Sports Extra

College Football

Schools are leaving Big East to build a basketball league

PROVIDENCE, R.I. – The seven Big East schools that don’t play FBS football are leaving behind the conference many of them founded to build a league focused on basketball.

The presidents of the seven schools made the announcement Saturday.

The seven basketball schools leaving are: DePaul, Georgetown, Marquette, Providence, St. John’s and Villanova. Georgetown, Providence, Seton Hall and St. John’s helped form the Big East, which started playing basketball in 1979. Villanova joined in 1980. The Big East didn’t begin playing football until 1991.

The statement from the seven Catholic schools gave no details about their plans, such as when they want to depart and whether they will attempt to keep the name Big East.

The latest hit to the Big East leaves Cincinnati, Connecticut – also a founding member of the league – South Florida and Temple – the four current members with FBS football programs – as the only schools currently in the Big East that are scheduled to be there beyond next season.

The Big East still is lined up to have a 12-team football conference next season with six new members joining, including Boise State and San Diego State for football only.
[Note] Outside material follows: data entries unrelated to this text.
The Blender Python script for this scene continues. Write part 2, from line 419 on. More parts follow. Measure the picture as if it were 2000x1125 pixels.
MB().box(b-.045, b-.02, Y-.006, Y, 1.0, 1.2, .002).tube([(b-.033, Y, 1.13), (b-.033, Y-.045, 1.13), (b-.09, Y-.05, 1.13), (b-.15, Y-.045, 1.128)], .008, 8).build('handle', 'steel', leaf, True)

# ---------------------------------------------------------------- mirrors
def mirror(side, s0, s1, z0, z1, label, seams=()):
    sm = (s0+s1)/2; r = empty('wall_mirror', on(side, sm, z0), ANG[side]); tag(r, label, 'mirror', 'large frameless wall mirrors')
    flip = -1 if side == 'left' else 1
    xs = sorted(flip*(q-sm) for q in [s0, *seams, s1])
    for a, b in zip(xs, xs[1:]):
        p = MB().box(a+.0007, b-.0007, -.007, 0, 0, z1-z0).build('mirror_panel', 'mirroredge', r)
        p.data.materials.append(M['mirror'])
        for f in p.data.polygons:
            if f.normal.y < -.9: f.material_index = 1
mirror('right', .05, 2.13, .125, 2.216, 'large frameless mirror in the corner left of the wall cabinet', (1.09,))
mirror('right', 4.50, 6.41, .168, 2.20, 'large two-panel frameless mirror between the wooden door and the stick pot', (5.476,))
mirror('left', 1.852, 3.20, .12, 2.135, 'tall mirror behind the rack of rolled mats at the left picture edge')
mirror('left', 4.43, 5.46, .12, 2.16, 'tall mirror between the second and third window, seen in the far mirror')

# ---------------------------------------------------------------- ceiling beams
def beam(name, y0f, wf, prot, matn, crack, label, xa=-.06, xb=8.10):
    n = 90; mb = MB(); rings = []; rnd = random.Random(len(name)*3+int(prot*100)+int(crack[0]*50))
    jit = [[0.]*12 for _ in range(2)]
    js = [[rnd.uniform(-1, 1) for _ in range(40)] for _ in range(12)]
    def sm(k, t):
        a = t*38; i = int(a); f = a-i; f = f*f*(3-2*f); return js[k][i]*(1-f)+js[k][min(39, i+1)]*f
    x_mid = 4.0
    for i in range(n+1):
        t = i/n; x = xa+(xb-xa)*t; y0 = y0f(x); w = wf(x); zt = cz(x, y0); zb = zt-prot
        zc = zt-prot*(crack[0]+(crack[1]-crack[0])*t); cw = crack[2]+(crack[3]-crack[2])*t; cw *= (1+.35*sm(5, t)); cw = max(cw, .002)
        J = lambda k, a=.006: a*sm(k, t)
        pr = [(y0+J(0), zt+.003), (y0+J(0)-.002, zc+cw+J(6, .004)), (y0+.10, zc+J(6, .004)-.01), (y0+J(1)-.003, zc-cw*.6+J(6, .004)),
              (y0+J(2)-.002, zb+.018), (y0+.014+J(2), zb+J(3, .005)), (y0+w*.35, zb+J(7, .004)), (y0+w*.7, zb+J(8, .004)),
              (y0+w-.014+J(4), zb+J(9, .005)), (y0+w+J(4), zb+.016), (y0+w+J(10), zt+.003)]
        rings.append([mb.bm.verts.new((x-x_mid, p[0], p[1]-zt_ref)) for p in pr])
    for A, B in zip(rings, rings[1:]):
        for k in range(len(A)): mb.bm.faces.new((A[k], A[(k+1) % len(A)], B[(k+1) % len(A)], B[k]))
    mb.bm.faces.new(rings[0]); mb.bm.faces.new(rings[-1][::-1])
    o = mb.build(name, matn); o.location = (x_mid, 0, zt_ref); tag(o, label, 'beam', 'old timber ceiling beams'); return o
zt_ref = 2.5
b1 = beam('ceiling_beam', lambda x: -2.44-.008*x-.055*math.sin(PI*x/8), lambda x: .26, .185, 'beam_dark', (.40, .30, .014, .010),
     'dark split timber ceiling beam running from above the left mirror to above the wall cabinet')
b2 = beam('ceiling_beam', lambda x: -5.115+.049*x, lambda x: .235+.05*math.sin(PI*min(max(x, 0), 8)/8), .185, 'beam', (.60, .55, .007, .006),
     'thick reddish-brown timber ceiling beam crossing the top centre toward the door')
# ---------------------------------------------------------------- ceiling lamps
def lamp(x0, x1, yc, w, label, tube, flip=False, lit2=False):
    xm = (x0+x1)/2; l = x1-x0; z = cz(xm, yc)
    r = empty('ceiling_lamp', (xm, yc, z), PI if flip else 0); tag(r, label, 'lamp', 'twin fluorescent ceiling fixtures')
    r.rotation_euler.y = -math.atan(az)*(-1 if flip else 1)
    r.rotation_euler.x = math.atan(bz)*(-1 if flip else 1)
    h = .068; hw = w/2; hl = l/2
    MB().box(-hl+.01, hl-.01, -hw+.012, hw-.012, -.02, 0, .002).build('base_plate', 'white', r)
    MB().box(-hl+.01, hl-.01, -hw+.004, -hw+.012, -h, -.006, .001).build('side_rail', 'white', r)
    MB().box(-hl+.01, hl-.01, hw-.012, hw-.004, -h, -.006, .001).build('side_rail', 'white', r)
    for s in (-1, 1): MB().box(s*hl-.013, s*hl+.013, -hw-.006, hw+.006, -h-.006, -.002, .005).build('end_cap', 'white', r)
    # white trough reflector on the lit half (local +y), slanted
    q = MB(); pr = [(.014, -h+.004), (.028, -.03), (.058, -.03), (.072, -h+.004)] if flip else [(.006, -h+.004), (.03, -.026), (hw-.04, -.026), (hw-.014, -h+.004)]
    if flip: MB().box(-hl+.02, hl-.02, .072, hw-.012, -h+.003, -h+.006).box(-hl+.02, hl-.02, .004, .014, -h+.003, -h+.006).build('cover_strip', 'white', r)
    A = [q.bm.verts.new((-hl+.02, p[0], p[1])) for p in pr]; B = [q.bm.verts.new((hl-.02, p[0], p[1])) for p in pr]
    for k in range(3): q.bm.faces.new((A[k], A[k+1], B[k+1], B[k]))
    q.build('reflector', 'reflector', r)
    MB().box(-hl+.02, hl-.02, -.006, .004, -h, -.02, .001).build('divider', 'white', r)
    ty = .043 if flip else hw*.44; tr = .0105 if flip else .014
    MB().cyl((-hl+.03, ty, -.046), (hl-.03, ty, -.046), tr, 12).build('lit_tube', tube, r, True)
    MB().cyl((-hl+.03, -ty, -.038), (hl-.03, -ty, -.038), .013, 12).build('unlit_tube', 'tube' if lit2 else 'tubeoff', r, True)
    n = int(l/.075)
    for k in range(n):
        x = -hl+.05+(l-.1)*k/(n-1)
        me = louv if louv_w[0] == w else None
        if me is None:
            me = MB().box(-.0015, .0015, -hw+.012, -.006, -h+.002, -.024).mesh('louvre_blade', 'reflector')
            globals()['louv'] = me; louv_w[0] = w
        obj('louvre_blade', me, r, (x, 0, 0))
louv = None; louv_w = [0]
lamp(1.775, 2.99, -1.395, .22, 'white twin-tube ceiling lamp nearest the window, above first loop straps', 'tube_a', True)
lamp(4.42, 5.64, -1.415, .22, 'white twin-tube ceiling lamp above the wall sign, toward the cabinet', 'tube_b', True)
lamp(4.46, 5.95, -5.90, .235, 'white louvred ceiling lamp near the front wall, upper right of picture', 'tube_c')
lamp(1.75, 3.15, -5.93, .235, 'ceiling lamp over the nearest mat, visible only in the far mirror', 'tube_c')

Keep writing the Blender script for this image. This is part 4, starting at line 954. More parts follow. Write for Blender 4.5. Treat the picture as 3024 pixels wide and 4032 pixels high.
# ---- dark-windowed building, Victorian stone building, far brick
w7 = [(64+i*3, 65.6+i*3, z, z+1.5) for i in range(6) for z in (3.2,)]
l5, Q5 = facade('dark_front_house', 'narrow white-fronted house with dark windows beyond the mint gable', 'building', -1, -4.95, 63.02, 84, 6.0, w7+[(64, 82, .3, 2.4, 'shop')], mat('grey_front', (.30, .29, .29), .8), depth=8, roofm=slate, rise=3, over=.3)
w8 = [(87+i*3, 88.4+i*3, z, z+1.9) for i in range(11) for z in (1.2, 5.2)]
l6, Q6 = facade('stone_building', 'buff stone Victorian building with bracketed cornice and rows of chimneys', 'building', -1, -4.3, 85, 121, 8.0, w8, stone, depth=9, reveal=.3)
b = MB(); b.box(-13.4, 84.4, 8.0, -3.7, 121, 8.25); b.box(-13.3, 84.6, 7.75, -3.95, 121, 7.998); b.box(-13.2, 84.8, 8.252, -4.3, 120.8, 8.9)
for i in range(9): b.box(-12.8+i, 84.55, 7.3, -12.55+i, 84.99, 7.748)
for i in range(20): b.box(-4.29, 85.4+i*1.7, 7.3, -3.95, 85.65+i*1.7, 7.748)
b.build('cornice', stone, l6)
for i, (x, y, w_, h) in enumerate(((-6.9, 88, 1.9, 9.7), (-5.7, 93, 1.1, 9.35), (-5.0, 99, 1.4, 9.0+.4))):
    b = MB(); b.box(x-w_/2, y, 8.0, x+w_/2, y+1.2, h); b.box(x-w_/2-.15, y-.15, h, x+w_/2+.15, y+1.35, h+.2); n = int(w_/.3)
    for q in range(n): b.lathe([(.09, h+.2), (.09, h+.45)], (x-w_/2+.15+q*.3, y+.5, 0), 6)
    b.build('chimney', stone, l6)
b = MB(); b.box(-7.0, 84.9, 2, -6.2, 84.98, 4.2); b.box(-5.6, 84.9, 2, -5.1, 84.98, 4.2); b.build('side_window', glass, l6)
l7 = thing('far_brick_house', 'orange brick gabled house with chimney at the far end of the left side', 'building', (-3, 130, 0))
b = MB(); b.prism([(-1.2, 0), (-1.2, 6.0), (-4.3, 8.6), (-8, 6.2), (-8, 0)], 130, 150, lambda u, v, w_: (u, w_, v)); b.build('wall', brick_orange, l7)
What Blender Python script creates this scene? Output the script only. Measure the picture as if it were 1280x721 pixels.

Louisville and Rutgers, which both announced intentions to leave the Big East, still are expected to compete in the conference next year.

Notre Dame, which is moving to the Atlantic Coast Conference, also is expected to continue competing in the Big East next season in all sports but football and hockey.

Joining the Big East next season are Central Florida, Houston, Memphis and Southern Methodist for all sports and Boise State and San Diego State for football only.

NHL

NHL players will vote Sunday on dissolving the union

TORONTO – NHL players will begin voting Sunday on whether they will grant the players’ association’s executive board the authority to dissolve the union because of the inability to reach a collective bargaining agreement with the league.

Two-thirds of the union’s membership must vote in favor of allowing the executive board to file a “disclaimer of interest,” a source told The Canadian Press on Saturday. Votes will be cast electronically over a five-day period that ends Thursday. If the measure passes, the 30-member executive board would have until Jan. 2 to file the disclaimer.

The union is taking steps toward breaking up even after the NHL started mounting a legal challenge against it.

On Friday, the NHL filed a class-action complaint which asked a federal court in New York to make a declaration on the legality of the lockout.

World Cup Ski Racing

Nyman tops an unlikely downhill leaderboard

VAL GARDENA, Italy – American skier Steven Nyman took advantage of changing conditions for an improbable win in a World Cup downhill that was shortened because of heavy snowfall and low visibility Saturday.

Nyman also won this race in 2006 – his only previous victory – but struggled with injuries in recent seasons. He started with the No. 39 bib, with the first 30 start positions reserved for the top-ranked skiers.

Rok Perko of Slovenia, another late starter, finished second for his first career podium result, 0.19 seconds behind Nyman’s time of 1 minute, 28.82 seconds. Downhill world champion Erik Guay of Canada was third, 0.24 back.

World Cup calls off women’s super-G because of weather

VAL D’ISÈRE, France – The women’s World Cup super-G race in the Alpine resort of Val d’Isère was canceled because of poor weather conditions.

Organizers decided to call off Saturday’s race because of heavy snowfalls in the morning and poor visibility. It has not yet been decided when the race will be rescheduled. A giant slalom is scheduled Sunday for the nearby resort of Courchevel.